Organisational Structure: One characteristic of a system that has been leaned is its transparency. Once all non-value adding activities have been eliminated from its work processes, a business’s work groups and management can then be structured according to the end-to-end reality and dynamics of whole business processes, rather than according to sub-units or departments. Such organisational divisions hide the true nature and quality of the economic process from its service providers, as well as from their customers. Lean Service Design includes a specific methodology for achieving lean organisational design – where skilled Business Process Teams are formed to execute complete business processes on a right-first-time basis.
Workflow Management: Business Process Teams should be able to plan, implement and evaluate their own work on an intelligent and responsible basis, thus eliminating such non-value adding activities as sorting, counting, batching, and transporting work around and across sites.

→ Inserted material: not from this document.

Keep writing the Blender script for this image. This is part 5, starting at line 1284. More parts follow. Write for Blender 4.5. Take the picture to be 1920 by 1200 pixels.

Performance Monitoring and Rewards: In a Lean economic system everyone working in a Business Process Team takes responsibility for the process’s end results – as experienced by its customers – and the quality and flow of communication within such teams reflects this common responsibility. Results are monitored on end-to-end metrics rather than fragmented, local and personal targets. Rewards should also reflect the quality achieved by a team in terms of the whole process, rather than on an individual basis. Therefore, when circumstances change and problems arise for one or more member of a team, the rest of the team will respond to support them rather than distance themselves from the problem or merely remain ignorant of it.